Et j'aime à la fureur de André Bonzel

Ayant hérité d’un cahier de conseils rédigé par sa chère Tante Lucette, dans lequel la vieille dame, ancienne effeuilleuse pour des films coquins, décrit en long et en large ces ancêtres qu’André n’a pas connus, le réalisateur reconstitue et narre en voix off l’histoire incroyable de ses fascinants ancêtres. Son arrière-arrière-grand-père, Maurice Expedit, un industriel fortuné qu’André décrit comme un insatiable queutard, était notamment le réalisateur des Arroseuses Arrosées, une scandaleuse parodie dénudée de L’Arroseur Arrosé, pied de nez aux frères Lumière qui avaient refusé de lui vendre leur nouvelle invention. Quant à Raymond Expedit-Bonzel, grand-père d’André, il avait tourné un documentaire de 3 heures intitulé Le Tréfilage de l’Acier aux USA et s’étonnait que personne ne s’y intéresse. André évoque encore son oncle Octave, technicien talentueux ayant œuvré sur les films de Marcel Pagnol, mais aussi son parrain obsédé, Gaston, mort dans un accident de voiture alors qu’il filmait au volant une demoiselle peu vêtue qui passait à vélo

«  Et j’aime à la fureur les choses où le son se mêle à la lumière », une citation de Charles Baudelaire, sert de leitmotiv à ce grand assemblage. Ce qu’André constate en visionnant ces centaines d’heures d’antiques bobines, c’est que la caméra enregistre bien plus que le réel : elle enregistre aussi les sentiments et le désir. Depuis les débuts du cinématographe, les gens filment principalement les moments heureux, leurs familles, leurs enfants, leurs êtres chers. Souffrant d’avoir eu une relation distante avec son père, un homme grossier et indifférent, André se met entièrement à nu, crée une mosaïque intime et projette ses passions et ses tourments sur les images : son aversion pour la nourriture, sa découverte – à la même époque – de la beauté du cinéma et de la sensualité féminine, qui depuis, sont indissociables dans son esprit, son premier baiser sans la langue, son premier gros béguin, sa passion pour le sexe, ses premières expérimentations avec une caméra (un remake amateur de Lawrence d’Arabie dans les dunes d’Ambleteuse), les premiers essais avec Belvaux et Poelvoorde…
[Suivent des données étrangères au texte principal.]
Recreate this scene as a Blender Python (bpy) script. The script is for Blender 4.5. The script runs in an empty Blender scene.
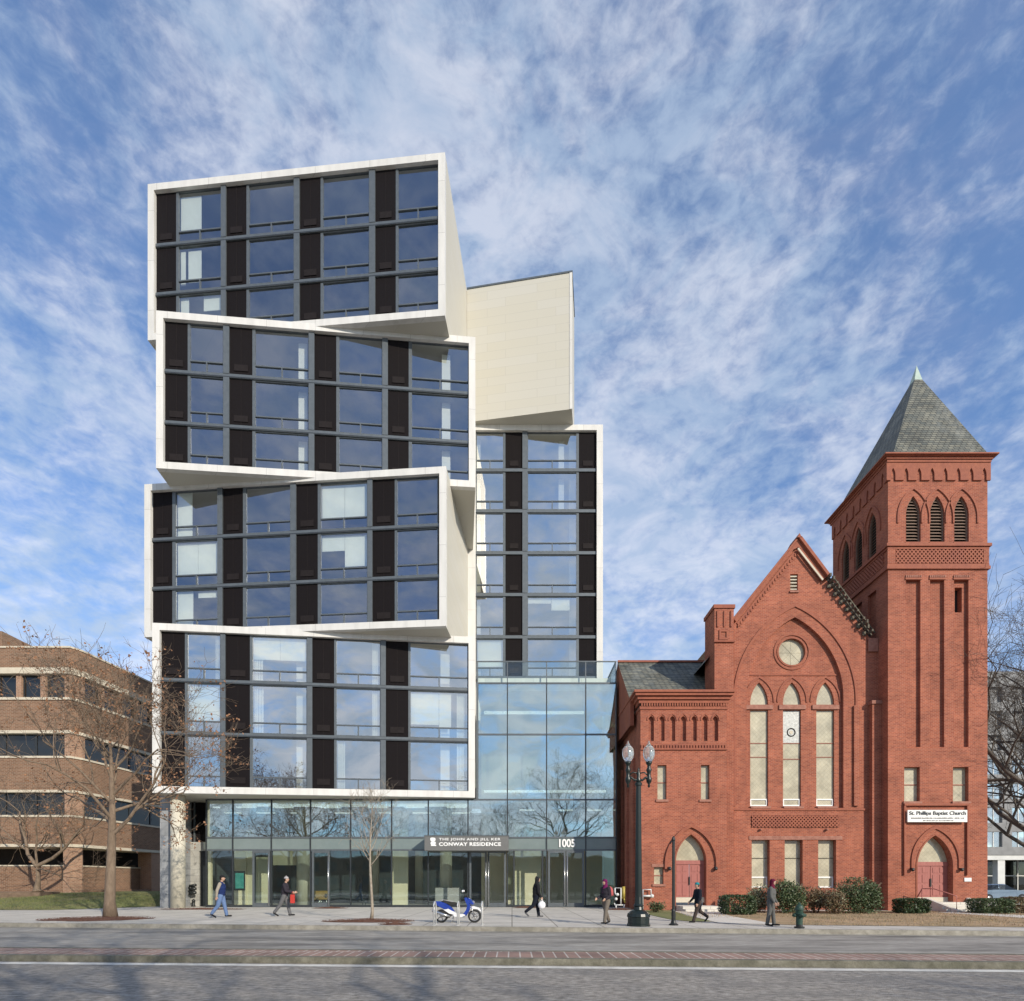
import bpy, bmesh, math, random
from mathutils import Vector, Matrix
from mathutils.geometry import tessellate_polygon
SC = bpy.context.scene
COL = SC.collection
F = 580.0; CX = 512.0; HY = 884.0; EYE = 1.6
sin, cos, rad, PI = math.sin, math.cos, math.radians, math.pi
def X(px, Y): return (px - CX) / F * Y
def Z(py, Y): return EYE + (HY - py) / F * Y
def P(px, py, Y): return (X(px, Y), Z(py, Y))

# ------------------------------------------------------------------ materials
def nmat(name):
    m = bpy.data.materials.new(name); m.use_nodes = True
    nt = m.node_tree; b = nt.nodes['Principled BSDF']
    return m, nt, b
def setp(b, **k):
    for n, v in k.items():
        n = {'rough': 'Roughness', 'metal': 'Metallic', 'spec': 'Specular IOR Level', 'base': 'Base Color', 'coat': 'Coat Weight', 'trans': 'Transmission Weight'}[n]
        b.inputs[n].default_value = (*v, 1) if isinstance(v, (tuple, list)) and len(v) == 3 else v
def mottled(name, c1, c2, scale=3.0, rough=.7, metal=0.0, bump=0.0, detail=6, stretch=(1, 1, 1), c3=None, scale3=.3, amt3=.5, bscale=None, spec=.5):
    """two-tone noise colour, an optional larger stain tone and a fine bump"""
    m, nt, b = nmat(name); N = nt.nodes; L = nt.links
    tc = N.new('ShaderNodeTexCoord'); mp = N.new('ShaderNodeMapping'); mp.inputs['Scale'].default_value = stretch
    L.new(tc.outputs['Object'], mp.inputs['Vector'])
    n = N.new('ShaderNodeTexNoise'); n.inputs['Scale'].default_value = scale; n.inputs['Detail'].default_value = detail; n.inputs['Roughness'].default_value = .65
    L.new(mp.outputs[0], n.inputs['Vector'])
    r = N.new('ShaderNodeValToRGB'); r.color_ramp.elements[0].position = .32; r.color_ramp.elements[1].position = .68
    r.color_ramp.elements[0].color = (*c1, 1); r.color_ramp.elements[1].color = (*c2, 1)
    L.new(n.outputs['Fac'], r.inputs['Fac']); out = r.outputs['Color']
    if c3:
        n3 = N.new('ShaderNodeTexNoise'); n3.inputs['Scale'].default_value = scale3; n3.inputs['Detail'].default_value = 5; n3.inputs['Roughness'].default_value = .6
        L.new(mp.outputs[0], n3.inputs['Vector'])
        mr = N.new('ShaderNodeMapRange'); mr.inputs[1].default_value = .45; mr.inputs[2].default_value = .7; mr.inputs[4].default_value = amt3
        L.new(n3.outputs['Fac'], mr.inputs[0])
        mx = N.new('ShaderNodeMix'); mx.data_type = 'RGBA'; L.new(mr.outputs[0], mx.inputs[0]); L.new(out, mx.inputs[6]); mx.inputs[7].default_value = (*c3, 1)
        out = mx.outputs[2]
    L.new(out, b.inputs['Base Color'])
    if bump:
        nb = N.new('ShaderNodeTexNoise'); nb.inputs['Scale'].default_value = bscale or scale * 6; nb.inputs['Detail'].default_value = 4
        L.new(mp.outputs[0], nb.inputs['Vector'])
        bp = N.new('ShaderNodeBump'); bp.inputs['Strength'].default_value = bump; bp.inputs['Distance'].default_value = .02
        L.new(nb.outputs['Fac'], bp.inputs['Height']); L.new(bp.outputs[0], b.inputs['Normal'])
    setp(b, rough=rough, metal=metal, spec=spec)
    return m
def wall_vec(nt):
    """a running coordinate (x+y, z) that works on every upright wall"""
    N = nt.nodes; L = nt.links
    tc = N.new('ShaderNodeTexCoord'); sp = N.new('ShaderNodeSeparateXYZ'); L.new(tc.outputs['Object'], sp.inputs[0])
    ad = N.new('ShaderNodeMath'); ad.operation = 'ADD'; L.new(sp.outputs[0], ad.inputs[0]); L.new(sp.outputs[1], ad.inputs[1])
    cb = N.new('ShaderNodeCombineXYZ'); L.new(ad.outputs[0], cb.inputs[0]); L.new(sp.outputs[2], cb.inputs[1])
    return tc, cb
def brickmat(name, a, b_, mortar, bw=.21, bh=.075, ms=.011, stain=None, floor=False, mix=.5, offs=.5, bumps=.4, rough=.85, blotch=.75):
    m, nt, b = nmat(name); N = nt.nodes; L = nt.links
    tc, cb = wall_vec(nt)
    vec = tc.outputs['Object'] if floor else cb.outputs[0]
    br = N.new('ShaderNodeTexBrick'); br.inputs['Scale'].default_value = 1; br.inputs['Brick Width'].default_value = bw; br.inputs['Row Height'].default_value = bh
    br.inputs['Mortar Size'].default_value = ms; br.offset = offs; br.inputs['Color1'].default_value = (*a, 1); br.inputs['Color2'].default_value = (*b_, 1); br.inputs['Mortar'].default_value = (*mortar, 1)
    br.inputs['Mortar Smooth'].default_value = .2
    L.new(vec, br.inputs['Vector']); out = br.outputs['Color']
    n = N.new('ShaderNodeTexNoise'); n.inputs['Scale'].default_value = .9; n.inputs['Detail'].default_value = 7; n.inputs['Roughness'].default_value = .7
    L.new(tc.outputs['Object'], n.inputs['Vector'])
    mr = N.new('ShaderNodeMapRange'); mr.inputs[1].default_value = .3; mr.inputs[2].default_value = .7; mr.inputs[3].default_value = blotch; mr.inputs[4].default_value = 2 - blotch - .05
    L.new(n.outputs['Fac'], mr.inputs[0])
    vm = N.new('ShaderNodeVectorMath'); vm.operation = 'SCALE'; L.new(out, vm.inputs[0]); L.new(mr.outputs[0], vm.inputs['Scale']); out = vm.outputs[0]
    if stain:
        n3 = N.new('ShaderNodeTexNoise'); n3.inputs['Scale'].default_value = .35; n3.inputs['Detail'].default_value = 8; n3.inputs['Roughness'].default_value = .75
        mp = N.new('ShaderNodeMapping'); mp.inputs['Scale'].default_value = (1.6, 1.6, .5); L.new(tc.outputs['Object'], mp.inputs[0]); L.new(mp.outputs[0], n3.inputs['Vector'])
        m3 = N.new('ShaderNodeMapRange'); m3.inputs[1].default_value = .52; m3.inputs[2].default_value = .72; m3.inputs[4].default_value = .5; L.new(n3.outputs['Fac'], m3.inputs[0])
        mx = N.new('ShaderNodeMix'); mx.data_type = 'RGBA'; L.new(m3.outputs[0], mx.inputs[0]); L.new(out, mx.inputs[6]); mx.inputs[7].default_value = (*stain, 1); out = mx.outputs[2]
    L.new(out, b.inputs['Base Color'])
    bp = N.new('ShaderNodeBump'); bp.inputs['Strength'].default_value = bumps; bp.inputs['Distance'].default_value = .01; bp.invert = True
    L.new(br.outputs['Fac'], bp.inputs['Height']); L.new(bp.outputs[0], b.inputs['Normal'])
    setp(b, rough=rough, spec=.3)
    return m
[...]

André s’amuse avec sa collection, triture ces milliers d’images pour s’inventer la famille qu’il n’a jamais eue, dans un torrent d'émotions mélancoliques, de poésie et d’humour, nous renvoyant à nos propres souvenirs d’enfance. La joie incroyable qui se dégage de ces archives aurait pu réduire le film à un simple exercice nostalgique à la façon d’Amélie Poulain. Mais Et j’aime à la fureur, si vertigineux dans sa forme, semble plutôt nous dire que rien ne change vraiment de génération en génération. Avec ce film irrésistible dans lequel rires, larmes et érotisme se succèdent, André Bonzel pourrait en inciter plus d’un à se saisir de toute urgence d’une caméra et inventer des histoires. Peu importe qu’elles soient réelles ou inventées de toutes pièces, elles feront, elles aussi, un jour partie de la collection d’un passionné.